Scene modeling code data:

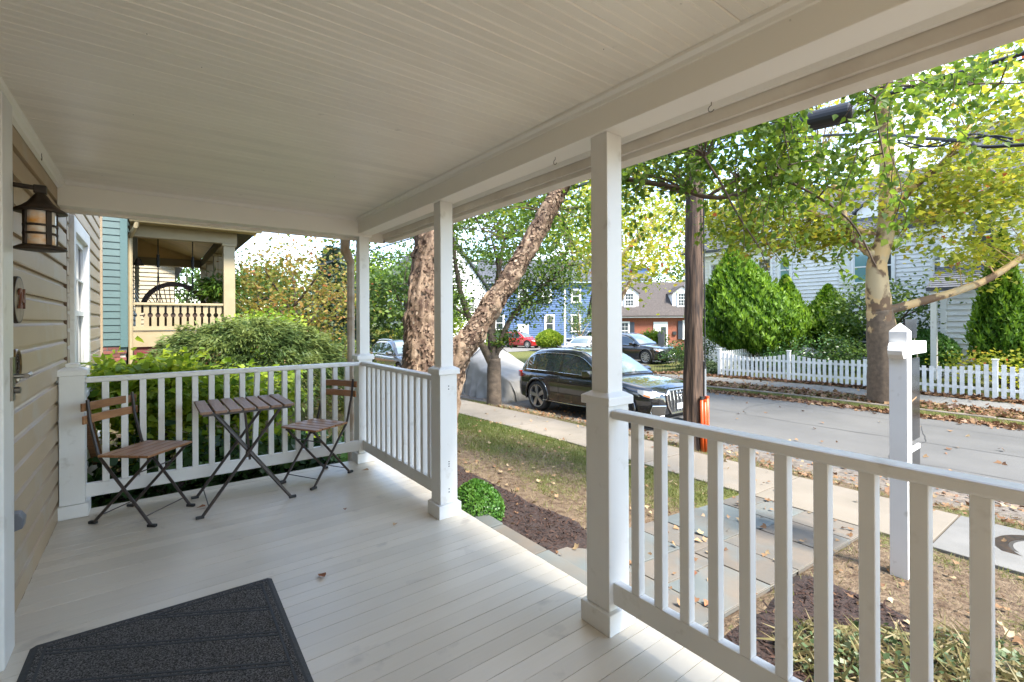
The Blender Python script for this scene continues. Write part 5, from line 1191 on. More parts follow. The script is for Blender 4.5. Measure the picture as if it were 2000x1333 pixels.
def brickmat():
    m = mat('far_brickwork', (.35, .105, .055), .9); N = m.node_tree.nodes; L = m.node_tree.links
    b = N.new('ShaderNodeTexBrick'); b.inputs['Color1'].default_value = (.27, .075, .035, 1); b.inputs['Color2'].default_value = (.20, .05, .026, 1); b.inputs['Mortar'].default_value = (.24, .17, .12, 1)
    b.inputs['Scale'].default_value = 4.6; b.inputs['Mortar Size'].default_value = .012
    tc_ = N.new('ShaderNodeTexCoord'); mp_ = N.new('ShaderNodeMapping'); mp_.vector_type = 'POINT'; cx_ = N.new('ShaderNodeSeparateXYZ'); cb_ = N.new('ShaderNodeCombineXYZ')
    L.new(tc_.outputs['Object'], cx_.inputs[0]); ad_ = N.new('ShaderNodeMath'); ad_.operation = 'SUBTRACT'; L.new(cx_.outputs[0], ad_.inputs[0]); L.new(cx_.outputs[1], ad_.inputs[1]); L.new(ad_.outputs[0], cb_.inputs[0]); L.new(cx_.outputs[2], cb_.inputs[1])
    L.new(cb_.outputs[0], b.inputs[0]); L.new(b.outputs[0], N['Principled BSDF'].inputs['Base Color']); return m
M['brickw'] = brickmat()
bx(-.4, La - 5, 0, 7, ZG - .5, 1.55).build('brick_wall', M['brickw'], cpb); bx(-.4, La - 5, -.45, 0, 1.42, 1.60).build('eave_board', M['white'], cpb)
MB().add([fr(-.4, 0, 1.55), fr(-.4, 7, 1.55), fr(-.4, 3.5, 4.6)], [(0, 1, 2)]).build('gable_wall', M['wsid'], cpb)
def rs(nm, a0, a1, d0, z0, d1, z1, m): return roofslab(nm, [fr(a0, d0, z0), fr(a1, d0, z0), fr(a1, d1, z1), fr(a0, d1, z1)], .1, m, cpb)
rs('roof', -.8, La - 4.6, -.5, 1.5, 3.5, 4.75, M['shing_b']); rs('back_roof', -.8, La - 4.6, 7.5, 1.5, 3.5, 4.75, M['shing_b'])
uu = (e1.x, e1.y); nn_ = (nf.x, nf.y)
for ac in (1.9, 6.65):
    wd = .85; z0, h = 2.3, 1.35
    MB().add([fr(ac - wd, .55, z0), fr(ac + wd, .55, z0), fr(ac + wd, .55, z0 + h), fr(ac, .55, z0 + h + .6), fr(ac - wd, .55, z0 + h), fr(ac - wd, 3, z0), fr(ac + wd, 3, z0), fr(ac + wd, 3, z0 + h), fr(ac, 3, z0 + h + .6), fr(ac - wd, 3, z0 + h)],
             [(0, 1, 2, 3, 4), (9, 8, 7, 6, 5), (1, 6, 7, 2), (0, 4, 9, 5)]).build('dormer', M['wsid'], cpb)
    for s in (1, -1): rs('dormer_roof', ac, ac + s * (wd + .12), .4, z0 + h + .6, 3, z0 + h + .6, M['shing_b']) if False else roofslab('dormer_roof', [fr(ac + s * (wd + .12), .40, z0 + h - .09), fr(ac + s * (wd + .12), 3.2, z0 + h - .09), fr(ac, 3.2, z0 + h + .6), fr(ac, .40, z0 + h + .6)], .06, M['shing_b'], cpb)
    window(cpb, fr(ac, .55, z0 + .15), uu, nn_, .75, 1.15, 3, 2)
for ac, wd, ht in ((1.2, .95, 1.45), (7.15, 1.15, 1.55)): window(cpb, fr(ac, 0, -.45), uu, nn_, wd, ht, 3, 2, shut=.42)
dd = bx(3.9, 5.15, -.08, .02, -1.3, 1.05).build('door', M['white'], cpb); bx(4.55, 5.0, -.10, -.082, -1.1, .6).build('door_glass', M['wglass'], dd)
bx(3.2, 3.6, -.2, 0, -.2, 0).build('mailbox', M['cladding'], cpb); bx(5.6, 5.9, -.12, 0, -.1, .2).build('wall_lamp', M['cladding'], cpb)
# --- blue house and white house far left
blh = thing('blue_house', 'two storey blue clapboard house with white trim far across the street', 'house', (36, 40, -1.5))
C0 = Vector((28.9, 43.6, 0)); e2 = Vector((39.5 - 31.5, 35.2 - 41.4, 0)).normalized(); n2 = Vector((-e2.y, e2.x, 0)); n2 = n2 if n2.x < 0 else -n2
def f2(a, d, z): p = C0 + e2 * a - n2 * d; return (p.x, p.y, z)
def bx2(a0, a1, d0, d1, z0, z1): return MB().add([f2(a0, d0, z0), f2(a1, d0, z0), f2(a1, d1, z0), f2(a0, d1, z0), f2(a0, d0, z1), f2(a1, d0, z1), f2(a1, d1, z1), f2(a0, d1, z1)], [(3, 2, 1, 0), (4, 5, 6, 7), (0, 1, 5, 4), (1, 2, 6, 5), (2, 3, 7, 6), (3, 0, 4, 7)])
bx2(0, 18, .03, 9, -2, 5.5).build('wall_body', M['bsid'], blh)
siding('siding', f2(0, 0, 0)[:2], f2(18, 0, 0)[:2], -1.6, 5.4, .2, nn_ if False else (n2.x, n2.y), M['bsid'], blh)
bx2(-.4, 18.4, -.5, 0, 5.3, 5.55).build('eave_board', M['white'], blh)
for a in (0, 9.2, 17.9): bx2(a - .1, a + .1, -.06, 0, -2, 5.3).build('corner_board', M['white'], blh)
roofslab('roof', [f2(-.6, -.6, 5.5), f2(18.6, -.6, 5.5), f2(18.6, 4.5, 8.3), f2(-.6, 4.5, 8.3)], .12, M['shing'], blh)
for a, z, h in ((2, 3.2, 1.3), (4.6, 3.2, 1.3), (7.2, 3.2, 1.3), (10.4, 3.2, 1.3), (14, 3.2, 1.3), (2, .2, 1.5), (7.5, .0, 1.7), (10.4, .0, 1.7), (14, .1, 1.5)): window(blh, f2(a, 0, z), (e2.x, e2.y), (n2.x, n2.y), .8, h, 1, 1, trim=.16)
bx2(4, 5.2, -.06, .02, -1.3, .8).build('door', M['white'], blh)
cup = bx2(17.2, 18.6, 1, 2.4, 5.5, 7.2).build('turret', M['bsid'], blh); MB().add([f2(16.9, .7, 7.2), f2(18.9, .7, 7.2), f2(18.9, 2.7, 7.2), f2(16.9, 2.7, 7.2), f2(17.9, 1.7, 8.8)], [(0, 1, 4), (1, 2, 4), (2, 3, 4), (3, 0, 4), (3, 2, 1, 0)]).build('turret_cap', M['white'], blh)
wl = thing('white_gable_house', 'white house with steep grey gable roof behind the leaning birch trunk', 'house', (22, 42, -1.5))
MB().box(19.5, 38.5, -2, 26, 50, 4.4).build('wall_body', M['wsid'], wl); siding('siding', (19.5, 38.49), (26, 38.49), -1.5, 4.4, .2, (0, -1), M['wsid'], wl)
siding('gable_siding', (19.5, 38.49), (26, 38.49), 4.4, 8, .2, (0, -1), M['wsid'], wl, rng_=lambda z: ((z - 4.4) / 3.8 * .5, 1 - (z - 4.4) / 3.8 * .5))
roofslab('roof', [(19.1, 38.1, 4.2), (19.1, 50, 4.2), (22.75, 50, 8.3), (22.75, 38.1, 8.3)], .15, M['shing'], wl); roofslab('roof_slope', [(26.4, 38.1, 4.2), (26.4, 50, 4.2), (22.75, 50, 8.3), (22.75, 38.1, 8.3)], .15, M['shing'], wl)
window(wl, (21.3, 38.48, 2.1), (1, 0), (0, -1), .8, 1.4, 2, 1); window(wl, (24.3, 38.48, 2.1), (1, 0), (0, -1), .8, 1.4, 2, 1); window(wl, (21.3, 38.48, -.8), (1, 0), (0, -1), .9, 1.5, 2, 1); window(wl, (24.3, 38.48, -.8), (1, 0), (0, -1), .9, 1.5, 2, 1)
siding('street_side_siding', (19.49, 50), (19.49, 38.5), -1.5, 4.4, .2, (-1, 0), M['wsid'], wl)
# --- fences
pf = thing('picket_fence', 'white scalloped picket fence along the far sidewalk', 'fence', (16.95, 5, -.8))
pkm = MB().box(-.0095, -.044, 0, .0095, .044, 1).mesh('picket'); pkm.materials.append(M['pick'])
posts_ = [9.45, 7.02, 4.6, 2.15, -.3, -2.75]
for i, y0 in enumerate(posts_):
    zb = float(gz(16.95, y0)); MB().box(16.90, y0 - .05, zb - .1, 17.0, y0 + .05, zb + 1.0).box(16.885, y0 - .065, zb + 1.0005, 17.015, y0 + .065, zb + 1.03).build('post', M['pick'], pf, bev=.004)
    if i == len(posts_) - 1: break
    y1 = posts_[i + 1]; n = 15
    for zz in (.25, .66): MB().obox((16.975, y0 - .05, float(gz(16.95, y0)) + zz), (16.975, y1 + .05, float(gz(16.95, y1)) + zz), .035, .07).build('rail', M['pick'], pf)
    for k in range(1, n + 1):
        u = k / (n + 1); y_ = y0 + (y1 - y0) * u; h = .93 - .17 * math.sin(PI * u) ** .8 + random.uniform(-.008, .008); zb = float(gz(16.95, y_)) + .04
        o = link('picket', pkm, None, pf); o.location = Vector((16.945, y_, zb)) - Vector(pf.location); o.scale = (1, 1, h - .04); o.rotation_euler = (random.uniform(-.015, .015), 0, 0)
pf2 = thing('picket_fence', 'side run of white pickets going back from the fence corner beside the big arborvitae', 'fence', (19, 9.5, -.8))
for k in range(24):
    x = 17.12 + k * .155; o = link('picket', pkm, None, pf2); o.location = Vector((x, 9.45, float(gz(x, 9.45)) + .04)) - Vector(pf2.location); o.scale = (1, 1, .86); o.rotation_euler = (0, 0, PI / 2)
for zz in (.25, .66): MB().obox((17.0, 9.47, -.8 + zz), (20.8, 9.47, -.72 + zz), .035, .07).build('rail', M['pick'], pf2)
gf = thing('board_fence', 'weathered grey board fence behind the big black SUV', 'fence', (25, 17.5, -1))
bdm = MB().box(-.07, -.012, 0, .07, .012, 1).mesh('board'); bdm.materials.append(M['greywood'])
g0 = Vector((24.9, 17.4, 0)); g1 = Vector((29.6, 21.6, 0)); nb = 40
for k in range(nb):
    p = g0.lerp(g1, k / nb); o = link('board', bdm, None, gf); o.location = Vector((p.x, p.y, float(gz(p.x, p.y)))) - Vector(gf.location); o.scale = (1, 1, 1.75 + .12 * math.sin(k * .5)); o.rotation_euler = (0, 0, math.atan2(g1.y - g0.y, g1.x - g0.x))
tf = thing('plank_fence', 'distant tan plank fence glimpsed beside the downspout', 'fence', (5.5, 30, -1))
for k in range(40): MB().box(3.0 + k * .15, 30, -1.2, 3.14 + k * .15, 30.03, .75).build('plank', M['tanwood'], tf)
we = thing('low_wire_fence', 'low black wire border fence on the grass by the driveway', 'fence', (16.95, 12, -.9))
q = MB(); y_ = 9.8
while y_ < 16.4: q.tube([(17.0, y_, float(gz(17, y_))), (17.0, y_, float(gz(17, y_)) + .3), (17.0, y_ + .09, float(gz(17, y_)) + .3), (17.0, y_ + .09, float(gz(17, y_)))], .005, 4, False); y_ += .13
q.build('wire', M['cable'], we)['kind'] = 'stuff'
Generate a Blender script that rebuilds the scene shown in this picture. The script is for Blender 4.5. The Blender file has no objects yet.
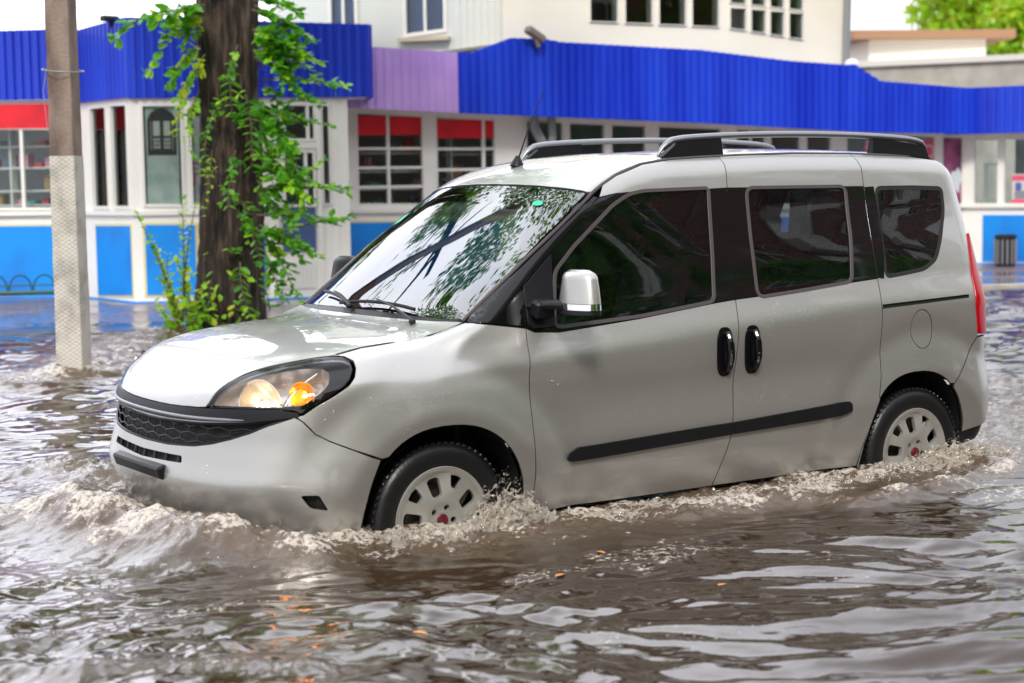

▸ **DIRECTIONS FOR THIS TASK**: Determine how many lines of the listing above hold the word "from". Report that number without anything else.

▸ **RESPONSE**: 2